Activist Co-opts Parent Group’s Name, Accused Of Election Interference

campaign sign
Parents for PV campaign sign.

A pro-teacher union political operative may have violated Arizona statute when he co-opted the name of a loose knit group of parents and taxpayers in the Paradise Valley Unified School District.

The activist, Trevor Nelson, is accused of co-opting the name of a group founded in 2022, Parents for PV, in what appears to be a case of election interference and possibly a violation of A.R.S. 16-1013, which makes it a misdemeanor to knowingly use a “fraudulent device… to impede, prevent or otherwise interfere with the free exercise of the elective franchise of any voter, or to compel, induce or to prevail upon a voter either to cast or refrain from casting his vote at an election, or to cast or refrain from casting his vote for any particular person or measure at an election.”

According to the ad hoc Parents for PV group, since the time the group formed in 2022, individual members and the group itself “have come under attack by members of experienced and well-funded groups and individuals.”

As part of their oppositions’ effort, the group says Nelson “deceitfully filed a Political Action Committee (PAC) in our established Parents for PV name on October 6, 2023. At the time, evidence shows that Nelson was well aware of our movement when he criticized the apple design on the slate signs for Lisa Farr, Eddy Jackson, and Sandra Christensen on Twitter in September 2022.”

“I’ll leave the legal definition of election interference to the lawyers, but it is very clear that he created this group in order to confuse voters and ‘steal’ the identity of a group of parents that he had been watching for a long time,” said campaign consultant Constantin Querard. “There is no good reason for a dirty trick like that and the parents have good cause for being upset.”

While it remains unclear if Nelson’s actions are tantamount to election interference, Republicans are looking to Maricopa County Attorney Rachel Mitchell to show some backbone when it comes to the increasingly aggressive tactics being employed by those on the left.

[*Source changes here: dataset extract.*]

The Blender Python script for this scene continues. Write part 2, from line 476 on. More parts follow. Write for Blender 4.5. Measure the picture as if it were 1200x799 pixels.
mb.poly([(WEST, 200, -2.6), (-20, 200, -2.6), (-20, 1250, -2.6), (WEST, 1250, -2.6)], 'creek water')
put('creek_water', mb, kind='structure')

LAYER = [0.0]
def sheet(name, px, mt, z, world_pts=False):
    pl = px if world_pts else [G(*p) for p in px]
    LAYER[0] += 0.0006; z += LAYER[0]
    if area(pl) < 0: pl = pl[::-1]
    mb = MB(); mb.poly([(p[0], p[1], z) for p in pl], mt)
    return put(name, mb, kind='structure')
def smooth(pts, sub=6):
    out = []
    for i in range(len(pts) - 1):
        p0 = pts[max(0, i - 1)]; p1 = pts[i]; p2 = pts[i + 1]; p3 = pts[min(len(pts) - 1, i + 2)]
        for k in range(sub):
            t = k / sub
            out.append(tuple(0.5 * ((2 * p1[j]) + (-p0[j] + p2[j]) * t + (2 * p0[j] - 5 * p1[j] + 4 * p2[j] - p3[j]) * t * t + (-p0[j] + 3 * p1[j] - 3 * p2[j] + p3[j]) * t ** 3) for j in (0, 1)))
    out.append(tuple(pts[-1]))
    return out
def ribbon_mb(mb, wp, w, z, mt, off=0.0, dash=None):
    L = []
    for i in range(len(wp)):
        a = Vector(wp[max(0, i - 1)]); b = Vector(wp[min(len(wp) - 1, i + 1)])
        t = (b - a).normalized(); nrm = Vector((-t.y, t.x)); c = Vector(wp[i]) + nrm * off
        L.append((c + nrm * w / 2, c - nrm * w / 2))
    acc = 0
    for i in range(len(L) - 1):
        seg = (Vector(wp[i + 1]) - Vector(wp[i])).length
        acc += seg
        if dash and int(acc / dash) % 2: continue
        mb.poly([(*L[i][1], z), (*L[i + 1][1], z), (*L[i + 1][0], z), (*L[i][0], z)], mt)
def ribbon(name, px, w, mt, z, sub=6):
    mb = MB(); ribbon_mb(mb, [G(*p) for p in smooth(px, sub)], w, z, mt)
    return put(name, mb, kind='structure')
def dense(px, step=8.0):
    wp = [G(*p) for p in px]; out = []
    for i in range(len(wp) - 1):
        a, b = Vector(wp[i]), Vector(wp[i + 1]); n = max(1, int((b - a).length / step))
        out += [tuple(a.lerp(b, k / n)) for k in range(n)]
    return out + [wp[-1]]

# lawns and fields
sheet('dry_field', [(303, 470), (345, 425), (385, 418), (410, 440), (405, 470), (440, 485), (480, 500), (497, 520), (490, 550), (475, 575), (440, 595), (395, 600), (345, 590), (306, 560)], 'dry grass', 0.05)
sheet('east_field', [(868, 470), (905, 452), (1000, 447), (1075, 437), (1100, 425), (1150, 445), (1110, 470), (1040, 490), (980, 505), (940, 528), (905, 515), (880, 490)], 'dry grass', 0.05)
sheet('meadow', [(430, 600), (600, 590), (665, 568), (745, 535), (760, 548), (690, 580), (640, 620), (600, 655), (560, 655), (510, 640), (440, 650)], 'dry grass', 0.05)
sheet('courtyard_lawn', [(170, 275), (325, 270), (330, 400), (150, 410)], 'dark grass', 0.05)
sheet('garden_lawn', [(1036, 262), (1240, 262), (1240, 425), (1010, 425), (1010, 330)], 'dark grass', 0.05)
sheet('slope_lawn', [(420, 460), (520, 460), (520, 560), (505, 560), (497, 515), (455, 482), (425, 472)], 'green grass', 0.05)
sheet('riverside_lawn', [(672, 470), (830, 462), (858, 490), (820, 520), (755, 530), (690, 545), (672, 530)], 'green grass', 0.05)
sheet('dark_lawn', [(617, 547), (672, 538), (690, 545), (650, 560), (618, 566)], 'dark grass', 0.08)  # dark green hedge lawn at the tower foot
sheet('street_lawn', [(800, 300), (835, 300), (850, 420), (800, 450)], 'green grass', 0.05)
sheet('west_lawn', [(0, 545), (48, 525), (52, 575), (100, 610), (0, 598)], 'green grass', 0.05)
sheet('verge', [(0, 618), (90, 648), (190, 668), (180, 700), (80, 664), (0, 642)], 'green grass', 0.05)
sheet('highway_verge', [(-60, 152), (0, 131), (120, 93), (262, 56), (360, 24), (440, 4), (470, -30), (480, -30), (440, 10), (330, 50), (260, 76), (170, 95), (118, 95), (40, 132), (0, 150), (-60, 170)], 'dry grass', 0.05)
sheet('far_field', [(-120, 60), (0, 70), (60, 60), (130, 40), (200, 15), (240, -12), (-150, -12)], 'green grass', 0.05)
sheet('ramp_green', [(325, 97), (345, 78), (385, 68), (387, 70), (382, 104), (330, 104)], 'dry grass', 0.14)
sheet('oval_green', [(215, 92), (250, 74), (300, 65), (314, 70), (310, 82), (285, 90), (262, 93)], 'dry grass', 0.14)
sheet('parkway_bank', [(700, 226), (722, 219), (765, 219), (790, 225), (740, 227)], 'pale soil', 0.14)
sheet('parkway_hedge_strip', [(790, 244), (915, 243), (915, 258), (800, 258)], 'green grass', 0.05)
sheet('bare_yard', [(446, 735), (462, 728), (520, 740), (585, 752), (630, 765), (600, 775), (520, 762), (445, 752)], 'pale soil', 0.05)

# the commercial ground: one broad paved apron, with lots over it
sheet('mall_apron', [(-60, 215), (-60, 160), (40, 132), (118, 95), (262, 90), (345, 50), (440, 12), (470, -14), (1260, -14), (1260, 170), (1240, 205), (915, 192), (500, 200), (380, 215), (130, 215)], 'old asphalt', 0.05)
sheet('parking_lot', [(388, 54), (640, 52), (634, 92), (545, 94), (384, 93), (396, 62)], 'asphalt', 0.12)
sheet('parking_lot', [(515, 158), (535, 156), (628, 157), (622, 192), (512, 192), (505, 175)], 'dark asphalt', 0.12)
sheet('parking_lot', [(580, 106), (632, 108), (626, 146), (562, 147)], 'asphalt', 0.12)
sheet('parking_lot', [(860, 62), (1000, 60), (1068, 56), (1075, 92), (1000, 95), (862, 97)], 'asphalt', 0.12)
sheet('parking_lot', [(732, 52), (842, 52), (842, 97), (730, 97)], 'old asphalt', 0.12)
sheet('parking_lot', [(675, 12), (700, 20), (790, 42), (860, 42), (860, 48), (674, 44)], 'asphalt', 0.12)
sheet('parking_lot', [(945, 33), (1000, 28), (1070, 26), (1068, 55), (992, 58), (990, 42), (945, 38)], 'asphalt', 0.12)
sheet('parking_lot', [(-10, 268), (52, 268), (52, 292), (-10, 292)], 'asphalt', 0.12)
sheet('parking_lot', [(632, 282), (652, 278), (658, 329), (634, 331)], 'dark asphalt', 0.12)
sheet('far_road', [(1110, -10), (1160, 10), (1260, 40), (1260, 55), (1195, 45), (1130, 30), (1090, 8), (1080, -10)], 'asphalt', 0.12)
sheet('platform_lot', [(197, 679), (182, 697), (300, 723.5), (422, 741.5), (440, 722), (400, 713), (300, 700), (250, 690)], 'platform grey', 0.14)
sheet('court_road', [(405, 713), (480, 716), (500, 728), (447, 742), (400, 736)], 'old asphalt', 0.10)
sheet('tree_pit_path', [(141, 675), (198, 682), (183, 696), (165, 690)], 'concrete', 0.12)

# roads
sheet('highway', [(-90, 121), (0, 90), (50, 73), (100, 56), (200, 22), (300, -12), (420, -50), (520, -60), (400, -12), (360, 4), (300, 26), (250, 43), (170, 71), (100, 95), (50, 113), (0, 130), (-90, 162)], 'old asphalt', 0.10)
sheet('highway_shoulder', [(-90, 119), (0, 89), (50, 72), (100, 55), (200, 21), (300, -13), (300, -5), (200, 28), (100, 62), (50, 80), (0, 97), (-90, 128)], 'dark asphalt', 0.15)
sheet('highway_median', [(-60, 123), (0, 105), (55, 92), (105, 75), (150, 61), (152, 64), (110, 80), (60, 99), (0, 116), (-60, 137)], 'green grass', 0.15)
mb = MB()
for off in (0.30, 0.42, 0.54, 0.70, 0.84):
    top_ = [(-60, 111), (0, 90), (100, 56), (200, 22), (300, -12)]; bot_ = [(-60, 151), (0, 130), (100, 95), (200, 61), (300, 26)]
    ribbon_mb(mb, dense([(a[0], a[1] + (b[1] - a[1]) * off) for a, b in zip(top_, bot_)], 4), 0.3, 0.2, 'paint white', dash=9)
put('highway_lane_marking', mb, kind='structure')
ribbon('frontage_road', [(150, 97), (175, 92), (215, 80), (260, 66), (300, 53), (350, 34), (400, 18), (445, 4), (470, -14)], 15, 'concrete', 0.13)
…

Liberal prosecutors sought and attained a recent conviction of Douglass Mackey, who was sentenced by a federal court judge to 7 months in prison for what the government says was his role in a conspiracy to interfere with potential voters’ right to vote in the 2016 election — even though his only action was to share a popular meme on social media. Breon Peace, United States Attorney for the Eastern District accused Mackey of “weaponizing disinformation in a dangerous scheme” to stop individuals from participating in our democracy.”

In this case, the potential violator is doing substantially more than sharing a meme, and Republicans want to know whether or not there are actual consequences for pro-actively adopting the identity of a political opponent in order to confuse and mislead voters.

One campaign finance expert told the Arizona Daily Independent that Nelson’s repeated claims about Parents for PV’s obligation to file as a PAC and his ongoing campaign to marginalize them, including filing a baseless campaign finance complaint, amounts to the weaponization of the campaign finance system to “stop individuals from participating in our democracy,” and “affecting their right to vote by misleading them on what is and is not legal and what message can and cannot be considered in casting their vote.”

The small informal Parents for PV group has not filed as a PAC due to the fact that campaign finance laws do not require individuals or groups to do so if they have not raised $1000 or more.

“Trevor’s actions demonstrate a lack of ethics and integrity. He has managed to only fool himself and a lazy reporter from the Arizona Republic. This experienced reporter should have known better and should have conducted more research and gathered the facts before publishing,” said Eddy Jackson, a member of the group, who is currently a candidate for the Paradise Valley School Board.

“Imitation is the sweetest form of flattery that mediocrity can pay to greatness,” said Jackson quoting Oscar Wilde.